Readers of The Risen will be familiar with the Risen concepts of imagination, specifically addressed in the chapter, Mundus Imaginalis. The following is from the Italian mystic, Massimo Scaligero (1906-1980), and his exploratory words about materialism have many hidden ideas:

    "Materialism is our faith in matter. We do not know how to experience matter by means of the concrete forces of thinking. Materialism is the most obscure mysticism, for it purports to be the opposite of mysticism simply because it is nourished by mathematical calculation and dialectical abstractions. It feeds our inner weaknesses with the dead products of thinking. By failing to penetrate matter, such thinking elevates it to a mystical reality without any awareness that it does so. No bigot devotes him or herself more faithfully to the object of this or her opiated faith than does the materialist.
   "Materialism ... signifies the actual situation of present-day humanity. Materialism is the uncognized and, therefore, the unelaborated basis of all the doctrines and spiritualisms, traditional or not, which ignore the underlying process that gives rise to material appearances. It shuns the task of confronting the problem of the physical objectivity of nature: sensory perceptions and its coming into being as representation.
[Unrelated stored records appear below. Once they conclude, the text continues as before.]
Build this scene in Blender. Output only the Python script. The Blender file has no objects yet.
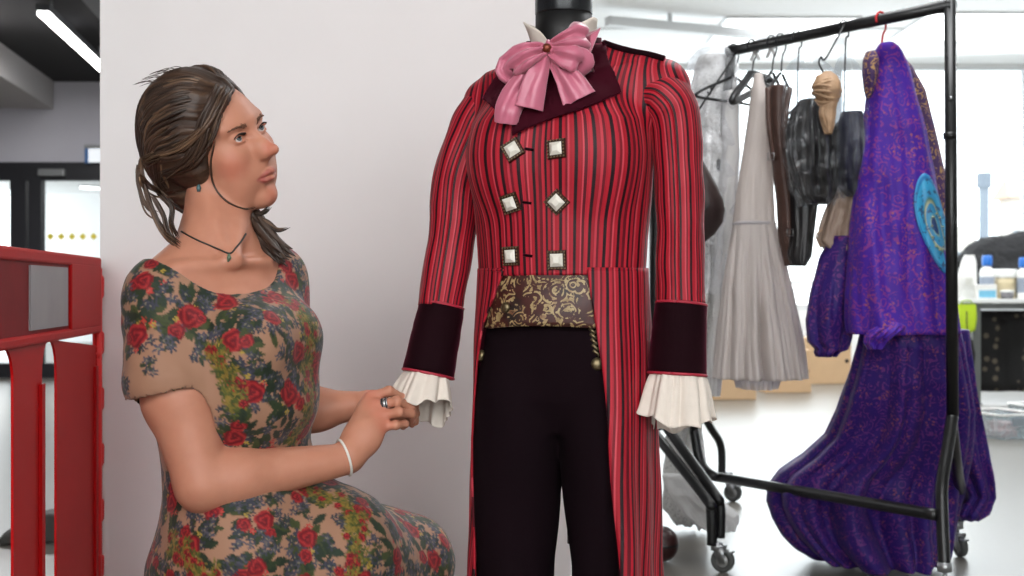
import bpy, bmesh, math, random
import numpy as np
from mathutils import Vector, Matrix
PI = math.pi
scene = bpy.context.scene
COL = scene.collection
FPX = 1300.0          # focal length in pixels of the 1024 px wide frame
CAMZ = 1.0

def P(px, py, D):
    """point of the place that lies at distance D along the line of sight of a picture position"""
    return np.array([(px - 512.0) / FPX * D, D, CAMZ - (py - 288.0) / FPX * D])

def lin(c):
    return tuple(((v / 255.0) / 12.92 if v / 255.0 <= 0.04045 else ((v / 255.0 + 0.055) / 1.055) ** 2.4) for v in c)

# ------------------------------------------------------------------ scene tree helpers
def link(o, parent=None):
    COL.objects.link(o)
    if parent is not None:
        o.parent = parent
    return o

def thing(name, label, cat, loc=(0, 0, 0), rz=0.0, group=None):
    o = bpy.data.objects.new(name, None)
    o.empty_display_size = 0.05
    link(o)
    o.location = loc
    o.rotation_euler = (0, 0, rz)
    return tag(o, label, cat, group)

def tag(o, label, cat, group=None):
    o['label'] = label
    o['category'] = cat
    if group:
        o['group'] = group
    return o

def structure(o):
    o['kind'] = 'structure'
    return o

# ------------------------------------------------------------------ mesh helpers
def mesh_obj(name, V, F, mat, parent=None, smooth=True, attrs=None, colors=None, solid=0.0, subd=0, bevel=0.0, sol_off=0.0):
    V = np.asarray(V, dtype=np.float32).reshape(-1, 3)
    me = bpy.data.meshes.new(name)
    if isinstance(F, np.ndarray) and F.ndim == 2:
        n, k = F.shape
        me.vertices.add(len(V)); me.vertices.foreach_set('co', V.ravel())
        me.loops.add(n * k); me.loops.foreach_set('vertex_index', F.astype(np.int32).ravel())
        me.polygons.add(n)
        me.polygons.foreach_set('loop_start', np.arange(0, n * k, k, dtype=np.int32))
        me.update(calc_edges=True)
        me.validate()
    else:
        me.from_pydata(V.tolist(), [], [list(map(int, f)) for f in F])
        me.update()
    if smooth:
        me.polygons.foreach_set('use_smooth', np.ones(len(me.polygons), dtype=bool))
    for k, a in (attrs or {}).items():
        at = me.attributes.new(k, 'FLOAT', 'POINT')
        at.data.foreach_set('value', np.asarray(a, dtype=np.float32).ravel())
    if colors is not None:
        c4 = np.ones((len(V), 4), dtype=np.float32)
        c4[:, :3] = colors
        at = me.attributes.new('col', 'FLOAT_COLOR', 'POINT')
        at.data.foreach_set('color', c4.ravel())
    if mat is not None:
        me.materials.append(mat)
    o = bpy.data.objects.new(name, me)
    link(o, parent)
    if bevel:
        m = o.modifiers.new('bevel', 'BEVEL'); m.width = bevel; m.segments = 2; m.limit_method = 'ANGLE'
    if solid:
        m = o.modifiers.new('solid', 'SOLIDIFY'); m.thickness = solid; m.offset = sol_off
    if subd:
        m = o.modifiers.new('sub', 'SUBSURF'); m.levels = subd; m.render_levels = subd
    return o

class MB:
    """collects shapes into ONE mesh"""
    def __init__(self):
        self.V = []; self.F = []; self.n = 0
    def add(self, V, F):
        V = [tuple(map(float, v)) for v in V]
        self.V += V
        self.F += [tuple(int(i) + self.n for i in f) for f in F]
        self.n += len(V)
        return self
    def box(self, lo, hi, M=None):
        x0, y0, z0 = lo; x1, y1, z1 = hi
        V = [(x0,y0,z0),(x1,y0,z0),(x1,y1,z0),(x0,y1,z0),(x0,y0,z1),(x1,y0,z1),(x1,y1,z1),(x0,y1,z1)]
        if M is not None:
            V = [tuple(M @ Vector(v)) for v in V]
        return self.add(V, [(0,3,2,1),(4,5,6,7),(0,1,5,4),(1,2,6,5),(2,3,7,6),(3,0,4,7)])
    def tube(self, pts, r, n=10, cap=True, closed=False):
        V, F = tube_geo(pts, r, n, cap, closed)
        return self.add(V, F)
    def lathe(self, prof, n=20, M=None, cap=True):
        V, F = lathe_geo(prof, n, cap)
        if M is not None:
            V = [tuple(M @ Vector(v)) for v in V]
        return self.add(V, F)
    def build(self, name, mat, parent=None, smooth=True, **k):
        return mesh_obj(name, self.V, self.F, mat, parent, smooth, **k)

def catmull(pts, n=8, closed=False):
    pts = np.asarray(pts, float)
    m = len(pts); out = []
    segs = m if closed else m - 1
    for i in range(segs):
        if closed:
            p0, p1, p2, p3 = pts[(i-1) % m], pts[i], pts[(i+1) % m], pts[(i+2) % m]
        else:
            p0, p1, p2, p3 = pts[max(i-1, 0)], pts[i], pts[i+1], pts[min(i+2, m-1)]
        for t in np.linspace(0, 1, n, endpoint=False):
            out.append(0.5 * ((2*p1) + (-p0+p2)*t + (2*p0-5*p1+4*p2-p3)*t*t + (-p0+3*p1-3*p2+p3)*t**3))
    if not closed:
        out.append(pts[-1])
    return np.array(out)

def frames(pts, up=(0, 0, 1), closed=False):
    pts = np.asarray(pts, float)
    if closed:
        T = np.roll(pts, -1, 0) - np.roll(pts, 1, 0)
    else:
        T = np.gradient(pts, axis=0)
    T /= np.linalg.norm(T, axis=1)[:, None] + 1e-12
    u = np.array(up, float)
    if abs(T[0] @ u) > 0.95:
        u = np.array((1.0, 0, 0)) if abs(T[0][0]) < 0.9 else np.array((0, 1.0, 0))
    A = []; a = u - T[0] * (T[0] @ u); a /= np.linalg.norm(a)
    for t in T:
        a = a - t * (t @ a); a /= np.linalg.norm(a) + 1e-12
        A.append(a)
    A = np.array(A)
    return T, A, np.cross(T, A)

def tube_geo(pts, r, n=10, cap=True, closed=False, up=(0, 0, 1)):
    pts = np.asarray(pts, float)
    m = len(pts)
    r = np.broadcast_to(np.asarray(r, float), (m,)) if np.ndim(r) <= 1 else r
    T, A, B = frames(pts, up, closed)
    th = np.linspace(0, 2*PI, n, endpoint=False)
    V = (pts[:, None] + r[:, None, None] * (np.cos(th)[None, :, None] * A[:, None] + np.sin(th)[None, :, None] * B[:, None])).reshape(-1, 3)
    F = []
    for i in range(m if closed else m - 1):
        i2 = (i + 1) % m
        for j in range(n):
            j2 = (j + 1) % n
            F.append((i*n+j, i*n+j2, i2*n+j2, i2*n+j))
    if cap and not closed:
        F.append(tuple(range(n))[::-1]); F.append(tuple((m-1)*n + j for j in range(n)))
    return V, F

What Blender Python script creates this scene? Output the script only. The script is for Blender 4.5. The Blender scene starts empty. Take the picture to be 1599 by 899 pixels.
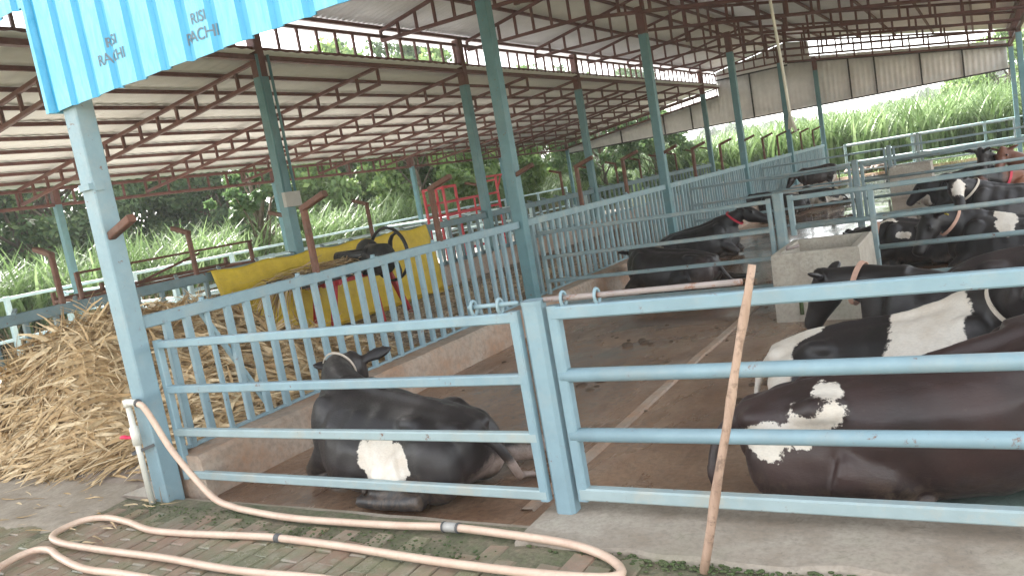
import bpy, bmesh, math, random
import numpy as np
from mathutils import Vector, Matrix, noise as mnoise
rnd = random.Random(7)
C = bpy.context.scene.collection
sc = bpy.context.scene
PI = math.pi
IDM = Matrix.Identity(4)
WM = {}                      # world matrix of every parent we make

# ------------------------------------------------------------------ helpers
def V(*a): return Vector(a)

class MB:
    def __init__(s): s.v = []; s.f = []; s.smooth = []
    def add(s, vs, fs, smooth=False):
        b = len(s.v); s.v += [tuple(p) for p in vs]
        s.f += [tuple(i + b for i in f) for f in fs]; s.smooth += [smooth] * len(fs)
        return s
    def box(s, x0, x1, y0, y1, z0, z1):
        vs = [(x, y, z) for z in (z0, z1) for x, y in ((x0, y0), (x1, y0), (x1, y1), (x0, y1))]
        return s.add(vs, [(3, 2, 1, 0), (4, 5, 6, 7), (0, 1, 5, 4), (1, 2, 6, 5), (2, 3, 7, 6), (3, 0, 4, 7)])
    def bar(s, p, q, w, h, ch=None, up=(0, 0, 1)):
        """bar from p to q, w wide sideways, h along up; chamfered edges."""
        p, q = Vector(p), Vector(q); d = (q - p).normalized(); u = Vector(up)
        if abs(d.dot(u)) > .98: u = Vector((0, 1, 0))
        sd = d.cross(u).normalized(); u = sd.cross(d).normalized()
        ch = min(w, h) * .14 if ch is None else ch
        a, b = w / 2, h / 2
        prof = [(-a + ch, -b), (a - ch, -b), (a, -b + ch), (a, b - ch), (a - ch, b), (-a + ch, b), (-a, b - ch), (-a, -b + ch)]
        vs = [p + sd * x + u * y for x, y in prof] + [q + sd * x + u * y for x, y in prof]
        fs = [(i, (i + 1) % 8, 8 + (i + 1) % 8, 8 + i) for i in range(8)] + [tuple(range(7, -1, -1)), tuple(range(8, 16))]
        return s.add(vs, fs)
    def loft(s, pts, rad, n=12, up=(0, 0, 1), smooth=True, cap=True, closed=False):
        """rad: list of r or (w, h)."""
        pts = [Vector(p) for p in pts]; m = len(pts); rings = []
        U = Vector(up)
        for i in range(m):
            if closed: d = pts[(i + 1) % m] - pts[i - 1]
            else: d = pts[min(i + 1, m - 1)] - pts[max(i - 1, 0)]
            if d.length < 1e-9: d = Vector((1, 0, 0))
            d.normalize(); u = U
            if abs(d.dot(u)) > .97: u = Vector((1, 0, 0)) if i == 0 else prevu
            sd = d.cross(u).normalized(); u = sd.cross(d).normalized(); prevu = u
            r = rad[i] if isinstance(rad, (list, tuple)) else rad
            w, h = r if isinstance(r, (list, tuple)) else (r, r)
            rings.append([pts[i] + sd * (w * math.cos(2 * PI * k / n)) + u * (h * math.sin(2 * PI * k / n)) for k in range(n)])
        vs = [p for r in rings for p in r]; fs = []
        for i in range(m if closed else m - 1):
            j = (i + 1) % m
            for k in range(n):
                fs.append((i * n + k, i * n + (k + 1) % n, j * n + (k + 1) % n, j * n + k))
        if cap and not closed: fs += [tuple(range(n - 1, -1, -1)), tuple(range((m - 1) * n, m * n))]
        return s.add(vs, fs, smooth)
    def tube(s, pts, r, n=10, **k): return s.loft(pts, [r] * len(pts), n, **k)
    def ell(s, c, r, nu=14, nv=9):
        c = Vector(c); vs = [c + V(0, 0, -r[2])]; fs = []
        for j in range(1, nv):
            t = -PI / 2 + PI * j / nv
            for i in range(nu):
                a = 2 * PI * i / nu
                vs.append(c + V(r[0] * math.cos(t) * math.cos(a), r[1] * math.cos(t) * math.sin(a), r[2] * math.sin(t)))
        vs.append(c + V(0, 0, r[2])); L = len(vs) - 1
        for i in range(nu):
            fs.append((0, 1 + (i + 1) % nu, 1 + i)); b = 1 + (nv - 2) * nu
            fs.append((L, b + i, b + (i + 1) % nu))
        for j in range(nv - 2):
            for i in range(nu):
                a = 1 + j * nu
                fs.append((a + i, a + (i + 1) % nu, a + nu + (i + 1) % nu, a + nu + i))
        return s.add(vs, fs, True)
    def mesh(s, name):
        me = bpy.data.meshes.new(name); me.from_pydata(s.v, [], s.f); me.update()
        me.polygons.foreach_set('use_smooth', s.smooth)
        bm = bmesh.new(); bm.from_mesh(me); bmesh.ops.recalc_face_normals(bm, faces=bm.faces); bm.to_mesh(me); bm.free()
        return me
    def build(s, name, mat, parent=None, local=False):
        return link(name, s.mesh(name), mat, parent, local)

def link(name, me, mat, parent=None, local=False):
    if mat and not me.materials: me.materials.append(mat)
    o = bpy.data.objects.new(name, me); C.objects.link(o)
    if parent is not None:
        o.parent = parent; W = WM.get(parent.name, IDM)
        if not local: me.transform(W.inverted())
        WM[o.name] = W
    return o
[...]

This is a problem that cannot be solved theoretically, but only through the active penetration of reality.
   " A corresponding ... error, which leaves the authority of matter over us unchanged, is to accept the physical world as it is, and matter as it appears. With this error, we engage in abstracted experiments or calculations with the physical world and material appearances, or we seek to transcend them theoretically or mystically."

From La Luce: Introduzione All'imainazione Creatrice (The Light: An Introduction to Creative Imagination) by Massimo Scaligero, (translated by Eric L. Bisbocci, Lindisfarne Books, 2001, p. 34.)